State Auto’s initial foray into RPA in 2017 included 11 bots in production. Today, State Auto uses more than 50 bots to automate data entry and processing across claims, sales, HR and other business lines. Overall, State Auto has saved more than 60,000 labor hours per year, says Holly Uhl, the company’s director of operational excellence and robotics, who helps partner IT with insurance subject matter experts to explore, test and implement RPA. “The biggest challenge with automation is working with the cybersecurity team to make sure that they are comfortable with technology that does what a human does,” Uhl says.

Such lofty statistics beg the question of whether State Auto let a bunch of people go after implementing RPA. But Tacchetti says that isn’t the case; the bots free up existing staff to work more closely with customers. For example, an entry-level claims loss analyst can be trained up to take on liability and other more complex claims processes.

“You don’t have to have someone hitting on keys for a policy when they can be focusing on customer experience, servicing, or sales,” Tacchetti says. “We can peel out the highly repetitive work and let the [staff] do the more complex stuff.”

That take echoes most research into automation technologies these days: using robots to augment, rather than replace, humans.
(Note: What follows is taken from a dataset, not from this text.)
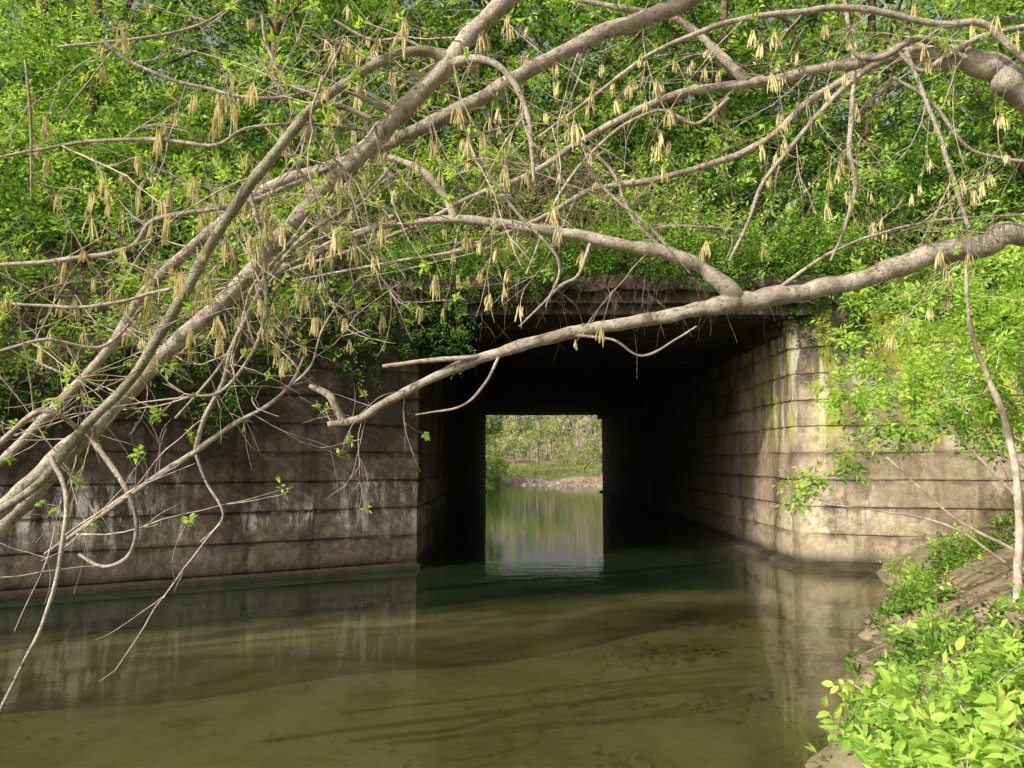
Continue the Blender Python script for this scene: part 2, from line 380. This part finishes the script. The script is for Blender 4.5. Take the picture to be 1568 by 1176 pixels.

Or as Erik Brynjolffson, director of the MIT Initiative on the Digital Economy, recently told Wired: “I subscribe to the narrative that mass job replacement isn’t here. What is imminent is the replacement of parts of jobs through AI but also through robotics.”

As State Auto’s RPA profile matures, Tacchetti is focused on the next aspect of State Auto’s digital transformation: using artificial intelligence and machine learning to optimize the business.

For example, State Auto data scientists are trying to anticipate when a customer might not make timely payment using algorithms that take into account payment history and other factors. Using this information, State Auto agents can then call these customers to prompt them to pay.

“We have a small team of data scientists using ML techniques to predict outcomes,” Tacchetti says.